Can someone please shed light on the following..

What is the state of play now, with chipsets and graphics cards that claim to offer hardware acceleration for HD content? Does this means that these alternative formats are going to run transparently on this hardware? Many thanks.
 
Hmmm... And this right after I got an ion based Netbook to take advantage of Adobe's GPU optimization.

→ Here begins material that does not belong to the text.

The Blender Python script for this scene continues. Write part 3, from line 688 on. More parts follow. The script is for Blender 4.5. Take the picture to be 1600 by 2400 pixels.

I'll admit that the GPU is the first thing Adobe has done right in a decade, but I'm a bit ticked right now as there is no GPU suport in HTML5.
 
It's about time! I have been disgusted at Adobe and their flash player for the past several years. CPU utilization has been awful with their product and don't get me started at the wonderful 64-bit support (how many years ago did 64-bit chips and OS's surface?). These guys simply got way too comfortable with the position in their market.
 
nope, html5 did not work with FF. bye youtube, it was fun while it lasted. hope to see you again in the future when apple isn't paying you off.
 
Yea, the HTML5 You Tube video test is blank in Firefox 3.6. Alienating IE and Firefox, you might as well as drive people away from your website all together.
 
doesn't make sense. I thought youtube had a stated goal of becoming profitable. how do you do that by driving away mass parts of your viewing audience. beats me.
 
Finally. Flash is one of the most inefficient pieces of crap I've ever seen. 720p video on Youtube occasionally stutters on my GTX 260M-based laptop!! Silverlight/HTML5 with GPU acceleration FTW, whoever plans to use it that is.